"La distance qui sépare le passé du présent se mesure peut-être à la lumière répandue sur le sol entre les ombres, glissant sur les visages, dessinant les plis d'une robe, à la clarté crépusculaire, quelle que soit l'heure de la pose, d'une photo en noir et blanc." (65)
La lecture d'
Annie Ernaux a toujours quelque chose d'un peu spécial. On sait que ce n'est pas un roman, on sait bien qu'elle parle d' «elle» mais mise à distance – ici par une série de photos qui marquent son temps de vie : c'est «elle» et ce n'est plus «elle» - donc c'est un «je» qui n'est plus, un «je» d'un autre temps. L'incipit du livre donne d'ailleurs une clé en ce sens : Toutes les images disparaîtront. A la fin de la lecture, nous sommes face à un «memento mori» : Sauver quelque chose du temps où l'on ne sera plus jamais. Entre les deux, des images fugaces, personnelles ou collectives, d'un temps qui passe depuis la fin de la guerre jusqu'à nos jours, avec ses dirigeants, ses transformations technologiques, l'évolution de sa société ; plus que d'elle,
Annie Ernaux parle d'
une femme dans ce monde-là, ballottée par les évènements universels (les guerres, les révolutions…) et personnels (mariage, enfants, divorce, carrière…). Et à travers le regard de cette femme elle nous entraîne dans l'Histoire récente où l'on se dit : « ah, oui c'est vrai, je m'en souviens. »
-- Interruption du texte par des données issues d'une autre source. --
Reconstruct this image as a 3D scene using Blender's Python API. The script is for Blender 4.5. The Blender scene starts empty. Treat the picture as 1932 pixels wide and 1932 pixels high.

Les photos qu'elle présente sont décrites comme des tableaux, comme autant de tentatives d'arrêts sur images d'un temps inexorable qui passe de façon imperceptible à la lecture comme au réel. C'est bien là le talent de l'auteure : ne jamais faire sentir cette cassure des évènements, il y a l'impression d'une vie dans un présent éphémère et les évènements viennent comme ils sont. le récit s'ouvre et se clôt sur une espèce d'inventaire du «je me souviens» à la Perec, d'ailleurs cité p. 224 de l'édition Gallimard et, avec la photo, on plonge dans une époque : que faisait-elle ? Que se passait-il ? Et le lecteur de s'interroger de même. C'est là tout le charme de l'ouvrage. Se réapproprier le temps, comme
Proust avec sa madeleine, lui aussi cité par l'auteure. de Perec, on pense aussi aux Choses, montée des désirs de consommation de la petite bourgeoisie des années soixante:
"La profusion des choses cachait la rareté des idées et l'usure des croyances." (91)
Reste ce titre woolfien : hommage de l'écrivaine à travers le temps ? Elle y fait allusion quand lors d'un repas de famille, alors adolescente, elle rêve de retourner à la lecture des "Vagues". Comme Woolf racontait l'histoire d'une famille, (The Years, 1937)
Annie Ernaux adopte aussi ce double point de vue collectif et personnel, notamment en ce qui concerne le droit des femmes sur le plan sexuel et social :
"Entre la fin de la peur d'être enceinte et celle de devenir séropositive, on trouvait que le délai de tranquillité avait été court." (166)
Comme Woolf encore, il s'agit d'un « roman-essai » bien que le livre reste difficile à étiqueter. L'auteure dans un entretien sur bibliobs refuse le terme d' « autofiction » dont on lui attribue la maternité. Elle préfère le terme de « vie palimpseste » pour garder cette impression de durer mais sans nostalgie. le style est fait de phrases assez longues, gonflées d'épithètes marquant la surabondance, l'empilement des années aussi, avec d'assez nombreuses incises. le présent arrête et l'imparfait s'emballe. La lecture est comme sur coussin d'air.